Federal regulators have concluded that Massachusetts broke no rules over the past year in its use of millions of federal dollars to expand early education to thousands of low-income children.

The state’s congressional delegation last month raised questions about the spending, saying the state may have improperly used $14 million.

Congress last year significantly increased funding for low-income child care programs, boosting the annual amount Massachusetts receives from roughly $110 million to $140 million.

The delegation, in a March 29 letter to Governor Charlie Baker, said Massachusetts used $14 million of those new federal funds to replace state spending on child care programs for poor families, rather than to supplement it.


“Taking away state funding and replacing it with any portion of the intended supplemental allotment of [federal money] appears to violate Congressional intent,” the letter said.
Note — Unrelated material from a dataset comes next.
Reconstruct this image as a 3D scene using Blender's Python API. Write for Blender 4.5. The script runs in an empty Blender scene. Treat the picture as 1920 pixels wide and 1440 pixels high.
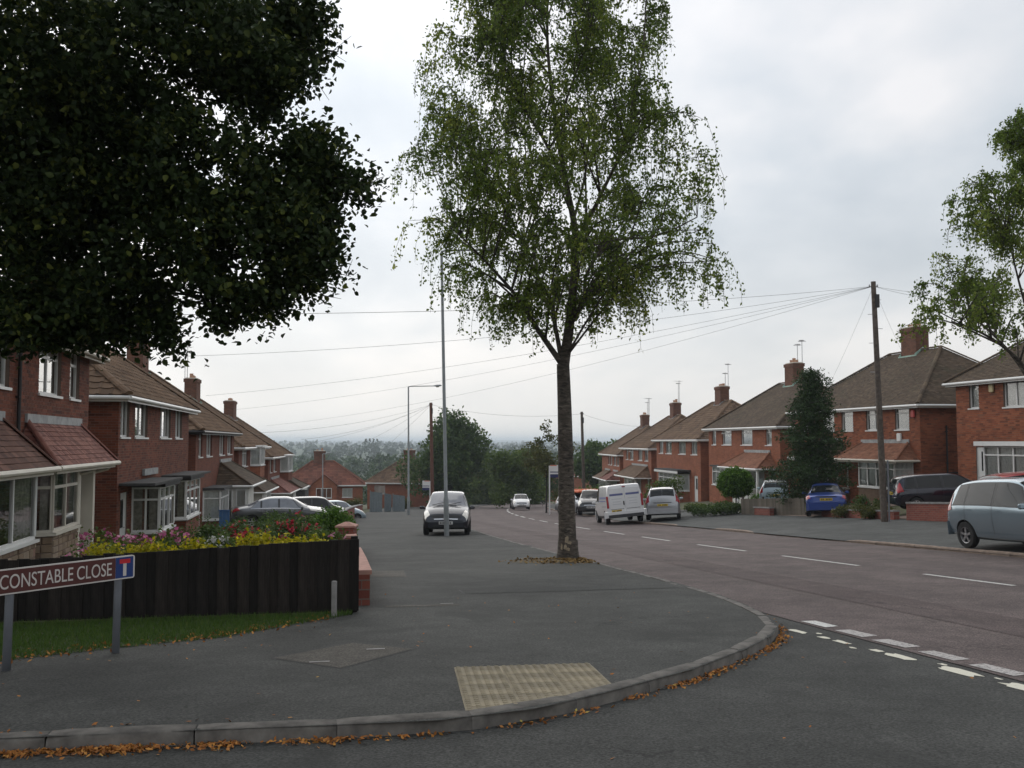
import bpy, math, random
import numpy as np
from mathutils import Vector, Matrix
from mathutils.geometry import tessellate_polygon

random.seed(7)
rng = np.random.default_rng(11)
R = math.radians
scene = bpy.context.scene
COL = scene.collection

# ------------------------------------------------------------------ camera, sky, sun, exposure
cam_data = bpy.data.cameras.new('camera')
cam = bpy.data.objects.new('camera', cam_data)
COL.objects.link(cam)
cam_data.sensor_width = 36.0
cam_data.lens = 33.75
cam_data.clip_start = 0.05
cam_data.clip_end = 20000
cam.location = (0, 0, 1.5)
cam.rotation_euler = (R(90 + 3.434), 0, 0)
scene.camera = cam

scene.view_settings.view_transform = 'Standard'
scene.view_settings.look = 'None'
scene.view_settings.gamma = 1.0
scene.view_settings.exposure = 0.1
scene.cycles.max_bounces = 6
scene.cycles.diffuse_bounces = 3
scene.cycles.glossy_bounces = 3
scene.cycles.transmission_bounces = 4
scene.cycles.transparent_max_bounces = 12
scene.cycles.volume_bounces = 1
scene.cycles.adaptive_threshold = 0.02
scene.cycles.caustics_reflective = False
scene.cycles.caustics_refractive = False

SUN_AZ, SUN_EL = -30.0, 30.0          # degrees, azimuth from the view axis (left is negative)
sdir = Vector((math.sin(R(SUN_AZ)) * math.cos(R(SUN_EL)), math.cos(R(SUN_AZ)) * math.cos(R(SUN_EL)), math.sin(R(SUN_EL))))

world = bpy.data.worlds.new('World')
scene.world = world
world.use_nodes = True
wt = world.node_tree
wt.nodes.clear()
def wn(t, **k):
    n = wt.nodes.new(t)
    for a, b in k.items(): setattr(n, a, b)
    return n
def wl(a, b): wt.links.new(a, b)
w_out = wn('ShaderNodeOutputWorld')
sky = wn('ShaderNodeTexSky', sky_type='NISHITA')
sky.sun_disc = False
sky.sun_elevation = R(SUN_EL)
sky.sun_rotation = R(SUN_AZ)
sky.air_density = 1.5
sky.dust_density = 3.0
bg_sky = wn('ShaderNodeBackground'); bg_sky.inputs['Strength'].default_value = 0.07
wl(sky.outputs[0], bg_sky.inputs['Color'])
tc = wn('ShaderNodeTexCoord')
sep = wn('ShaderNodeSeparateXYZ'); wl(tc.outputs['Generated'], sep.inputs[0])
def wm(op, a, b=None, c=None, clamp=False):
    n = wn('ShaderNodeMath', operation=op); n.use_clamp = clamp
    for i, v in enumerate((a, b, c)):
        if v is None: continue
        if isinstance(v, (int, float)): n.inputs[i].default_value = v
        else: wl(v, n.inputs[i])
    return n.outputs[0]
zc = wm('MAXIMUM', sep.outputs['Z'], 0.0)
den = wm('ADD', zc, 0.30)
cx = wm('DIVIDE', sep.outputs['X'], den)
cy = wm('DIVIDE', sep.outputs['Y'], den)
comb = wn('ShaderNodeCombineXYZ'); wl(cx, comb.inputs[0]); wl(cy, comb.inputs[1])
no1 = wn('ShaderNodeTexNoise'); no1.inputs['Scale'].default_value = 1.15; no1.inputs['Detail'].default_value = 5; no1.inputs['Roughness'].default_value = 0.5
no1.inputs['Distortion'].default_value = 0.15
mp1 = wn('ShaderNodeMapping'); mp1.inputs['Location'].default_value = (7.1, 2.4, 0); mp1.inputs['Scale'].default_value = (1.0, 0.8, 1)
wl(comb.outputs[0], mp1.inputs[0]); wl(mp1.outputs[0], no1.inputs['Vector'])
no2 = wn('ShaderNodeTexNoise'); no2.inputs['Scale'].default_value = 2.6; no2.inputs['Detail'].default_value = 6
wl(mp1.outputs[0], no2.inputs['Vector'])
mixn = wm('MULTIPLY_ADD', no2.outputs['Fac'], 0.35, wm('MULTIPLY', no1.outputs['Fac'], 0.65))
ramp = wn('ShaderNodeValToRGB')
cr = ramp.color_ramp
cr.elements[0].position = 0.36; cr.elements[0].color = (0.40, 0.46, 0.53, 1)
cr.elements[1].position = 0.57; cr.elements[1].color = (0.755, 0.755, 0.775, 1)
e = cr.elements.new(0.47); e.color = (0.55, 0.595, 0.65, 1)
wl(mixn, ramp.inputs[0])
# even pale band along the horizon, where the cloud deck is seen edge-on
hz = wm('POWER', wm('SUBTRACT', 1.0, zc, clamp=True), 7.0)
hm = wn('ShaderNodeMix', data_type='RGBA'); hm.inputs['B'].default_value = (0.72, 0.71, 0.685, 1)
wl(hz, hm.inputs['Factor']); wl(ramp.outputs[0], hm.inputs['A'])
# broad glow of the veiled sun
vm = wn('ShaderNodeVectorMath', operation='DOT_PRODUCT'); wl(tc.outputs['Generated'], vm.inputs[0]); vm.inputs[1].default_value = sdir
gl = wm('POWER', wm('MAXIMUM', vm.outputs['Value'], 0.0), 5.0)
glm = wm('MULTIPLY_ADD', gl, 0.56, 1.11)
bg_c = wn('ShaderNodeBackground')
wl(hm.outputs['Result'], bg_c.inputs['Color']); wl(glm, bg_c.inputs['Strength'])
mixs = wn('ShaderNodeMixShader'); mixs.inputs[0].default_value = 0.93
wl(bg_sky.outputs[0], mixs.inputs[1]); wl(bg_c.outputs[0], mixs.inputs[2]); wl(mixs.outputs[0], w_out.inputs['Surface'])

sun_d = bpy.data.lights.new('sun', 'SUN'); sun_d.energy = 1.3; sun_d.angle = R(90); sun_d.color = (1.0, 0.95, 0.87)
sun = bpy.data.objects.new('sun', sun_d); COL.objects.link(sun)
sun.rotation_euler = sdir.to_track_quat('Z', 'Y').to_euler()
sun.location = (-30, 30, 40)

# ------------------------------------------------------------------ road frame: s runs down the road, t across it to the right
AX = R(11.3)
D = Vector((-math.sin(AX), math.cos(AX), 0)); N = Vector((math.cos(AX), math.sin(AX), 0))
SL = 0.0555
def dc(s, k=0.0013):
    q = max(0.0, s - 20.0)
    if q <= 110: return k * q * q
    return k * (110 * 110 + 220 * (q - 110))
def zs(s):
    if s < 200: return -SL * max(s, -60)
    q = min(s - 200, 120.0)
    return -SL * 200 - SL * (q - q * q / 240.0)
def tl(s): return 5.95 + dc(s)            # left kerb line of the main road
def tm(s): return 11.2 + dc(s)
def tr(s): return 15.5 + dc(s) - 0.75 * math.exp(-((s - 49.0) / 5.0) ** 2)
def tb(s): return 0.5 + dc(s, 0.0008)     # left garden boundary
def trb(s): return 21.6 + dc(s, 0.0009)   # right garden boundary
def G(s, t):
    z = zs(s); r = tr(s)
    if t > r:
        b = trb(s)
        if b < r + 2: b = r + 2
        z += 0.04 + 0.055 * (min(t, b) - r)
        if t > b: z += 0.11 * (min(t, b + 7) - b)
    if s > 90 and t < 0: z -= min(1.0, (s - 90) / 25.0) * min(1.0, -t / 10.0) * 1.6
    return z
def W(s, t, z=None):
    p = D * s + N * t
    p.z = G(s, t) if z is None else z
    return p
def Wo(s, t, dz): 
    p = W(s, t); p.z += dz; return p
def ST(x, y):
    v = Vector((x, y, 0)); return v.dot(D), v.dot(N)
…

That, the delegation wrote, breaks rules requiring states to use the money to expand their support for early education.

But the Administration for Children and Families, the federal agency that regulates early education, said in letter Thursday that state administrators followed the rules. The letter said states were prohibited from reducing the amount of state money allocated for child care assistance to low-income families below the amount the state had allocated in March 2018.

The letter said documentation administrators submitted indicates the state did not decrease its spending to supplant it with federal funds.

The current state budget targeted $35 million in new state funds to expand preschool for needy children, boost training for child care teachers, and increase reimbursements to child care centers.

The Center for Law and Social Policy, a nonprofit that advocates policies for low-income people, last year analyzed the effect of the new federal funding and said it would expand child care assistance to an additional 151,000 children nationwide.


For Massachusetts, it estimated that roughly 3,200 more needy youngsters would receive access to child care.